The Denver Post

Biden’s Gaza port is not enough

- By Nicholas Kristof Nicholas Kristof, a New York Times columnist, writes about human rights, women’s rights, health and global affairs.

President Joe Biden has announced that U.S. troops will build a temporary port to deliver aid to the Gaza Strip by sea. That’s welcome, but utterly inadequate. Like the airdrops of food that Biden previously announced, it looks to me more like a photo op than an all-out effort to address a humanitari­an crisis that the United States has helped to create.

Biden strongly has backed what he acknowledg­ed is an “over the top” war by Israel in Gaza, supplying weapons for Israel and protecting it diplomatic­ally at the United Nations. So we’re for the war, but we’re also now mounting a relief effort to ease its consequenc­es.

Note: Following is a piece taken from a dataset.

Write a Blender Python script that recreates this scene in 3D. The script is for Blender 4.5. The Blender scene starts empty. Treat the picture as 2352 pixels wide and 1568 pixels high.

The port can indeed be helpful, but The New York Times quotes officials as saying that setting it up may take more than a month or two. And 20 people in Gaza have died from malnutriti­on and dehydratio­n, with hunger at “catastroph­ic levels,” according to the U.N.

When children are acutely malnourish­ed, deaths can accelerate quickly, and the port may come too late for many of them. Likewise, airdrops are better than nothing, but they are small. The first airdrop involved 38,000 meals, or a single meal for less than 2% of Gaza’s population.

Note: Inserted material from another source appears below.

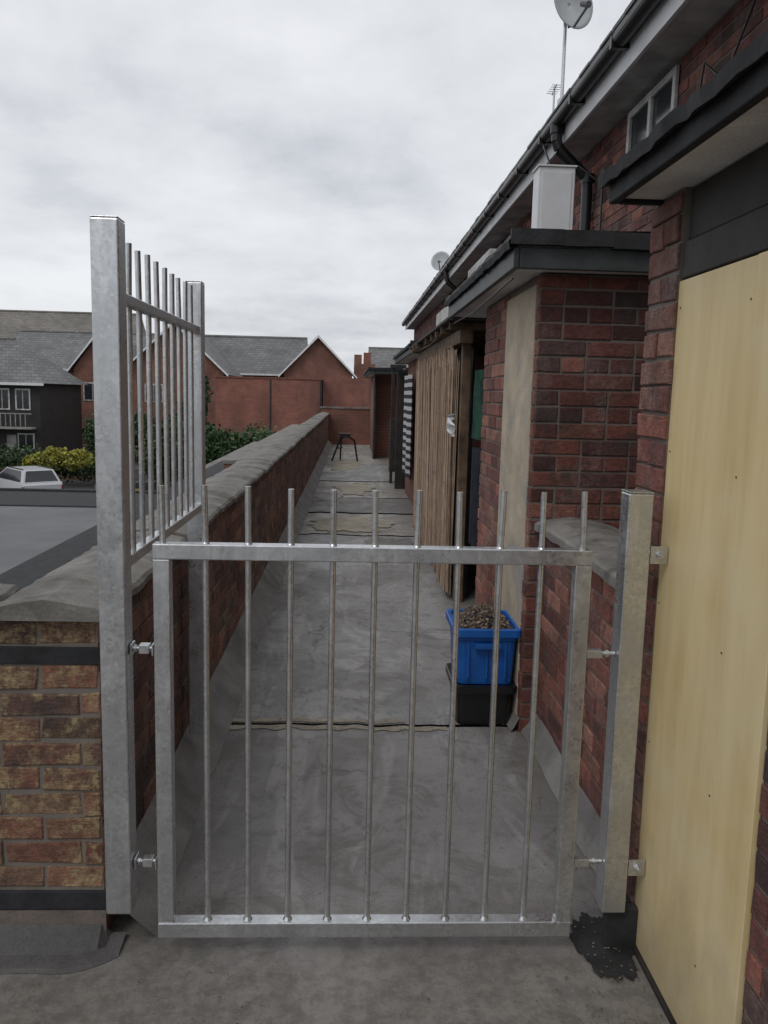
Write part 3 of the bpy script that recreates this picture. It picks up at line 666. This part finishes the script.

The advantage of a naval delivery is that ships can deliver much more assistance than airdrops. But aid workers say that the real problem is that Israel has an inspection process that impedes delivery into Gaza by truck and then targets civilian police officers (because they are affiliated with Hamas) so they are unwilling to protect aid deliveries.

The U.N. reports that Israel has sometimes attacked and blocked its aid convoys, even if it previously cleared the delivery with Israeli authoritie­s.

Airdrops and a seaport don’t solve those distributi­on problems. It’s not entirely clear how aid coming into the port will be trucked across Gaza to the places where hunger is greatest, or who will protect convoys, or how final distributi­on will be managed. Israel apparently will continue to inspect assistance coming in by sea, which does not inspire confidence.

It’s true that Hamas has stockpiled food that it could share and that Hamas could end the war by giving up.

But the United States doesn’t have influence over Hamas. It does have leverage over Israel, as its arms supplier and diplomatic protector.

Will Biden be willing to use his leverage to pressure Israel into expediting food assistance into Gaza? That means no longer vetoing U.N. resolution­s, slowing down military aid and speaking directly to the Israeli people.

That’s the best hope to avert starvation.